**Dataset section**
»»
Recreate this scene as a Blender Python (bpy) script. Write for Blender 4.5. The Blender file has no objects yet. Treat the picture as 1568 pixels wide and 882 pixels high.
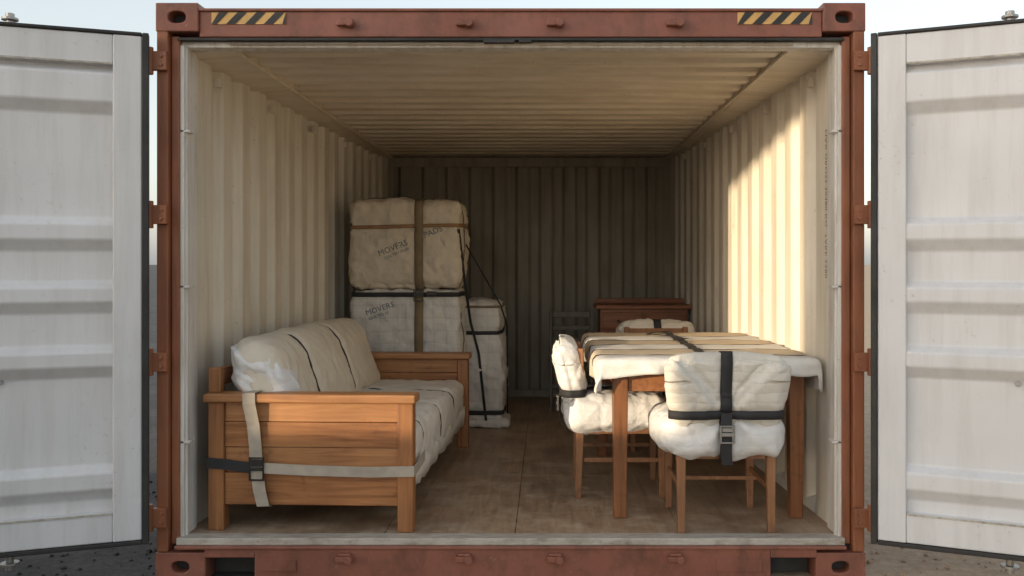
import bpy, bmesh, math, random
from mathutils import Vector, Matrix, noise
from mathutils.bvhtree import BVHTree
random.seed(7)
scene = bpy.context.scene
COL = scene.collection

# ------------------------------------------------------------------ materials
def new_mat(name):
    m = bpy.data.materials.new(name); m.use_nodes = True
    nt = m.node_tree; b = nt.nodes['Principled BSDF']
    return m, nt, b

def N(nt, t, **kw):
    n = nt.nodes.new(t)
    for k, v in kw.items():
        if k in n.inputs.keys(): n.inputs[k].default_value = v
        else: setattr(n, k, v)
    return n

def coords(nt, stretch=(1, 1, 1)):
    tc = N(nt, 'ShaderNodeTexCoord'); mp = N(nt, 'ShaderNodeMapping')
    mp.inputs['Scale'].default_value = stretch
    nt.links.new(tc.outputs['Object'], mp.inputs['Vector'])
    return mp.outputs['Vector']

def noise_tex(nt, vec, scale, detail=6, rough=0.6, dist=0.0):
    n = N(nt, 'ShaderNodeTexNoise'); n.inputs['Scale'].default_value = scale
    n.inputs['Detail'].default_value = min(detail, 5); n.inputs['Roughness'].default_value = rough
    n.inputs['Distortion'].default_value = dist
    nt.links.new(vec, n.inputs['Vector']); return n.outputs['Fac']

def ramp(nt, fac, stops):
    r = N(nt, 'ShaderNodeValToRGB'); e = r.color_ramp.elements
    e[0].position, e[0].color = stops[0][0], (*stops[0][1], 1)
    e[1].position, e[1].color = stops[-1][0], (*stops[-1][1], 1)
    for p, c in stops[1:-1]:
        x = e.new(p); x.color = (*c, 1)
    nt.links.new(fac, r.inputs['Fac']); return r.outputs['Color']

def mixc(nt, fac, a, b):
    m = N(nt, 'ShaderNodeMix'); m.data_type = 'RGBA'
    if isinstance(fac, (int, float)): m.inputs[0].default_value = fac
    else: nt.links.new(fac, m.inputs[0])
    for i, v in ((6, a), (7, b)):
        if isinstance(v, tuple): m.inputs[i].default_value = (*v, 1)
        else: nt.links.new(v, m.inputs[i])
    return m.outputs[2]

def bump(nt, h, strength, dist=0.01, prev=None):
    b = N(nt, 'ShaderNodeBump'); b.inputs['Strength'].default_value = strength
    b.inputs['Distance'].default_value = dist
    nt.links.new(h, b.inputs['Height'])
    if prev is not None: nt.links.new(prev, b.inputs['Normal'])
    return b.outputs['Normal']

def g(v): return (v, v, v)

def painted(name, c1, c2, stain, amount=0.5, streak=(6, 6, 0.7), rough=0.55, stainscale=2.0, bumps=0.15, speck=None, metal=0.0):
    m, nt, b = new_mat(name)
    v = coords(nt); vs = coords(nt, streak)
    base = ramp(nt, noise_tex(nt, v, 1.7, 3), [(0.3, c1), (0.7, c2)])
    st = ramp(nt, noise_tex(nt, vs, stainscale, 5, 0.7), [(0.45, g(0)), (0.8, g(amount))])
    col = mixc(nt, st, base, stain)
    sp = ramp(nt, noise_tex(nt, v, 38, 5, 0.75), [(0.60, g(0)), (0.72, g(1))])
    pm = ramp(nt, noise_tex(nt, v, 3.1, 3, 0.6), [(0.42, g(0)), (0.7, g(1))])
    mu = N(nt, 'ShaderNodeMath', operation='MULTIPLY')
    nt.links.new(sp, mu.inputs[0]); nt.links.new(pm, mu.inputs[1])
    col = mixc(nt, mu.outputs[0], col, speck if speck else stain)
    nt.links.new(col, b.inputs['Base Color'])
    rr = ramp(nt, pm, [(0.0, g(rough - 0.06)), (1.0, g(rough + 0.15))])
    nt.links.new(rr, b.inputs['Roughness'])
    b.inputs['Metallic'].default_value = metal
    n1 = bump(nt, noise_tex(nt, v, 3.5, 2), bumps * 1.5, 0.02)
    nt.links.new(n1, b.inputs['Normal'])
    return m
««
Skip every picture and return the lines above from the top through the one that contains "nt.links.new(fac, r.inputs['Fac']); return".

**Task solution**
Recreate this scene as a Blender Python (bpy) script. Write for Blender 4.5. The Blender file has no objects yet. Treat the picture as 1568 pixels wide and 882 pixels high.
import bpy, bmesh, math, random
from mathutils import Vector, Matrix, noise
from mathutils.bvhtree import BVHTree
random.seed(7)
scene = bpy.context.scene
COL = scene.collection

# ------------------------------------------------------------------ materials
def new_mat(name):
    m = bpy.data.materials.new(name); m.use_nodes = True
    nt = m.node_tree; b = nt.nodes['Principled BSDF']
    return m, nt, b

def N(nt, t, **kw):
    n = nt.nodes.new(t)
    for k, v in kw.items():
        if k in n.inputs.keys(): n.inputs[k].default_value = v
        else: setattr(n, k, v)
    return n

def coords(nt, stretch=(1, 1, 1)):
    tc = N(nt, 'ShaderNodeTexCoord'); mp = N(nt, 'ShaderNodeMapping')
    mp.inputs['Scale'].default_value = stretch
    nt.links.new(tc.outputs['Object'], mp.inputs['Vector'])
    return mp.outputs['Vector']

def noise_tex(nt, vec, scale, detail=6, rough=0.6, dist=0.0):
    n = N(nt, 'ShaderNodeTexNoise'); n.inputs['Scale'].default_value = scale
    n.inputs['Detail'].default_value = min(detail, 5); n.inputs['Roughness'].default_value = rough
    n.inputs['Distortion'].default_value = dist
    nt.links.new(vec, n.inputs['Vector']); return n.outputs['Fac']

def ramp(nt, fac, stops):
    r = N(nt, 'ShaderNodeValToRGB'); e = r.color_ramp.elements
    e[0].position, e[0].color = stops[0][0], (*stops[0][1], 1)
    e[1].position, e[1].color = stops[-1][0], (*stops[-1][1], 1)
    for p, c in stops[1:-1]:
        x = e.new(p); x.color = (*c, 1)
    nt.links.new(fac, r.inputs['Fac']); return r.outputs['Color']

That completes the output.